Scripts that build scenes
*****

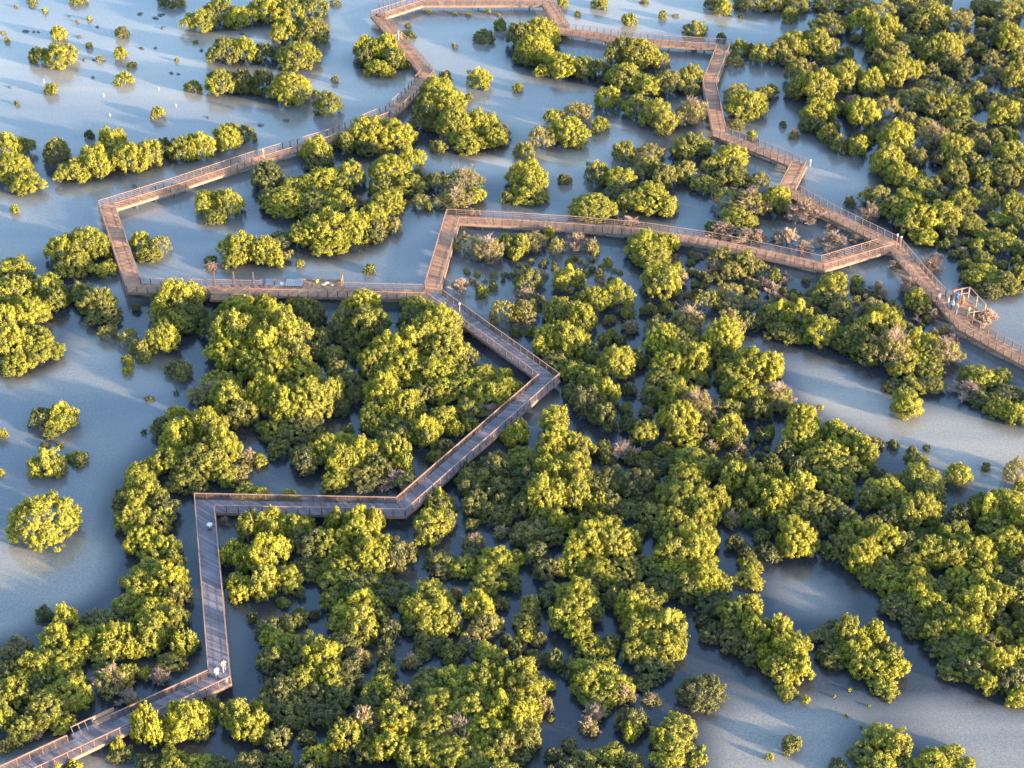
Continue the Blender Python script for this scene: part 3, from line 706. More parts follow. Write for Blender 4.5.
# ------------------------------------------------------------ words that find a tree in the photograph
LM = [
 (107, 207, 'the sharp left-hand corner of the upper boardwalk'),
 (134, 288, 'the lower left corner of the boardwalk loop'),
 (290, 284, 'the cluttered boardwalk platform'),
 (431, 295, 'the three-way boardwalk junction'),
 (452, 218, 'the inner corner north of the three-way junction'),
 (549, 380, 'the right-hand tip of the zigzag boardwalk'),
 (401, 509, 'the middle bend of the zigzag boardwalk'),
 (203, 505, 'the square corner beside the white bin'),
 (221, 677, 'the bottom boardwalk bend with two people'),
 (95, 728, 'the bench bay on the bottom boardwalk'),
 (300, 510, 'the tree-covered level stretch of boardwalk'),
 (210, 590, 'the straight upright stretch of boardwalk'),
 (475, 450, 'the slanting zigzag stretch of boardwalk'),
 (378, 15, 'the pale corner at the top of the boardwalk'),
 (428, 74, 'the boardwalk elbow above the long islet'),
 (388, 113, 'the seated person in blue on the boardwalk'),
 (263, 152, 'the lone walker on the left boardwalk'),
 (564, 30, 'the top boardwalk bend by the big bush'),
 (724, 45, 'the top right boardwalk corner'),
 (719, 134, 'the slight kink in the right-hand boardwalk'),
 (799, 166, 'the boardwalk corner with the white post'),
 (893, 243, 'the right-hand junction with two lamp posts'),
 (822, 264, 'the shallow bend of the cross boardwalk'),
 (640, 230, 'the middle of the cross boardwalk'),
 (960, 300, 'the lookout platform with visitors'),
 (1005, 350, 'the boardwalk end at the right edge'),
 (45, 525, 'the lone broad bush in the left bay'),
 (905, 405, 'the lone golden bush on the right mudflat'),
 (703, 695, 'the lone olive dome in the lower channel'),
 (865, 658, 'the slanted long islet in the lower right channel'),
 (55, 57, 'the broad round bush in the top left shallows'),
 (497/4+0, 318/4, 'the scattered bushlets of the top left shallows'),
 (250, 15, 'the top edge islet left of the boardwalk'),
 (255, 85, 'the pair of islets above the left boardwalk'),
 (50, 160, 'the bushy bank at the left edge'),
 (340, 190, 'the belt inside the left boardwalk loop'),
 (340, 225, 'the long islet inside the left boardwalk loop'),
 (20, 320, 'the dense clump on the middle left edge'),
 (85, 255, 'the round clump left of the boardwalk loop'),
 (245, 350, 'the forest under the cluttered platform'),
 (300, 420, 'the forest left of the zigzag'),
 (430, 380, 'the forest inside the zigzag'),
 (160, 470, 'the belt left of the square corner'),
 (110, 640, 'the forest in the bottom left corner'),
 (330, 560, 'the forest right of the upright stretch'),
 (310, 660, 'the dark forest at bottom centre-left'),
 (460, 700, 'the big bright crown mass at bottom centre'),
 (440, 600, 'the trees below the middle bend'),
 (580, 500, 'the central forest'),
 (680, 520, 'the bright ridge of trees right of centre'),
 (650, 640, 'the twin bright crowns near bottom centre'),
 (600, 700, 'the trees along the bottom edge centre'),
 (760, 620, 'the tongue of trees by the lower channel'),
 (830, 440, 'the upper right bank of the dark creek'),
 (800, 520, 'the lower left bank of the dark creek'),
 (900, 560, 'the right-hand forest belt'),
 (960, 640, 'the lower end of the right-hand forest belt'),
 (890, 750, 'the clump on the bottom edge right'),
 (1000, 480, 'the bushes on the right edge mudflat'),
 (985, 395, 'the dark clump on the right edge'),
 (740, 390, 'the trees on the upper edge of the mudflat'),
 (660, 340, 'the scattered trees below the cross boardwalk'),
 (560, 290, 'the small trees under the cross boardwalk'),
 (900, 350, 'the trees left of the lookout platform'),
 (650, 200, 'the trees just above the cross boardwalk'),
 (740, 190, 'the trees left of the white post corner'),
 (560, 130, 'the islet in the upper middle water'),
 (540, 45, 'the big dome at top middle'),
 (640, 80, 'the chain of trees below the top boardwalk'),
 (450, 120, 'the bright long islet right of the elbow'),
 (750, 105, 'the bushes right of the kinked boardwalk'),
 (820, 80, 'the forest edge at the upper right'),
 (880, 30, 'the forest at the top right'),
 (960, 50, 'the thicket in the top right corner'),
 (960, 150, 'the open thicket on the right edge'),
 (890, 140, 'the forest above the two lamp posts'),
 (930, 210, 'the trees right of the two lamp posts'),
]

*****

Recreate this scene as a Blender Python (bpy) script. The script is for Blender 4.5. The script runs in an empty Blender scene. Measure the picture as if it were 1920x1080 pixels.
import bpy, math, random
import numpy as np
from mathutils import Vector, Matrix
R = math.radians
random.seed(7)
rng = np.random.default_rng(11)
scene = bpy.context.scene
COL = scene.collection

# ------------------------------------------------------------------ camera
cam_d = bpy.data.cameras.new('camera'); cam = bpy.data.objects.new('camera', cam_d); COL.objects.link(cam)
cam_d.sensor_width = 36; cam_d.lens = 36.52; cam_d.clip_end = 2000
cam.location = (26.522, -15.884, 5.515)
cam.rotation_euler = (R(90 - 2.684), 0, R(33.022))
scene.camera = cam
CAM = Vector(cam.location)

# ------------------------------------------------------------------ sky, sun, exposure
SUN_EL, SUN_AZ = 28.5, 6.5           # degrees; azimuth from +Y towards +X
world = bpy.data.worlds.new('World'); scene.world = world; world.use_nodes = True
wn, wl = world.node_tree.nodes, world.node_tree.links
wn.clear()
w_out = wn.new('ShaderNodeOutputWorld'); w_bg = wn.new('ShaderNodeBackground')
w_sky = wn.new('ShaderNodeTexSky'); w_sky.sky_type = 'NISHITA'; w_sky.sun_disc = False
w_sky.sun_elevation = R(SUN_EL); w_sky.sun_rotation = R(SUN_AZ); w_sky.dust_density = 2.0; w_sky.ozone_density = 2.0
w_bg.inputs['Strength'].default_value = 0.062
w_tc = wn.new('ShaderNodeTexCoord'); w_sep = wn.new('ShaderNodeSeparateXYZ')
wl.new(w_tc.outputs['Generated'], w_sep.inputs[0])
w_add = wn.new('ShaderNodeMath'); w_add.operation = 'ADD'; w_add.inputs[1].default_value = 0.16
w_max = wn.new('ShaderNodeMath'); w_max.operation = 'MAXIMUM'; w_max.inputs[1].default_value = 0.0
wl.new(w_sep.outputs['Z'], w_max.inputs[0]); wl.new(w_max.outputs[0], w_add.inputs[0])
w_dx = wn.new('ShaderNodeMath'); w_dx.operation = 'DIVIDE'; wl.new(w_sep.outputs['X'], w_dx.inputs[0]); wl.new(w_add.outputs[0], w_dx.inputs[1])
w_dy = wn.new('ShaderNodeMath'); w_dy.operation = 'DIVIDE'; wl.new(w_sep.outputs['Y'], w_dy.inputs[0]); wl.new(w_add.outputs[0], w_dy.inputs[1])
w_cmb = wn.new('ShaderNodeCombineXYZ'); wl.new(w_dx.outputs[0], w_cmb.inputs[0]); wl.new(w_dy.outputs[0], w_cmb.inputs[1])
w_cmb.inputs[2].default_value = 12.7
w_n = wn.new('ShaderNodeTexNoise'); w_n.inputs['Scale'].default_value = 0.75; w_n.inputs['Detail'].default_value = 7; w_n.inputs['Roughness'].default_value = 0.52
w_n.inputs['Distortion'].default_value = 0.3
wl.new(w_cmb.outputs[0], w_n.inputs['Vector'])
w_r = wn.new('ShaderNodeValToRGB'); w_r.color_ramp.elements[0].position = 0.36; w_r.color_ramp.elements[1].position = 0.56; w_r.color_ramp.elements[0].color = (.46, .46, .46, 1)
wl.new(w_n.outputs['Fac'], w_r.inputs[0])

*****

▸ TO BE DONE
Begin with the line containing "Recreate this scene" and end with the line containing "CAM = Vector(cam.location)"; repeat every line from start to finish exactly, and nothing outside them.

▸ RESULT FOR THIS TASK
Recreate this scene as a Blender Python (bpy) script. The script is for Blender 4.5. The script runs in an empty Blender scene. Measure the picture as if it were 1920x1080 pixels.
import bpy, math, random
import numpy as np
from mathutils import Vector, Matrix
R = math.radians
random.seed(7)
rng = np.random.default_rng(11)
scene = bpy.context.scene
COL = scene.collection

# ------------------------------------------------------------------ camera
cam_d = bpy.data.cameras.new('camera'); cam = bpy.data.objects.new('camera', cam_d); COL.objects.link(cam)
cam_d.sensor_width = 36; cam_d.lens = 36.52; cam_d.clip_end = 2000
cam.location = (26.522, -15.884, 5.515)
cam.rotation_euler = (R(90 - 2.684), 0, R(33.022))
scene.camera = cam
CAM = Vector(cam.location)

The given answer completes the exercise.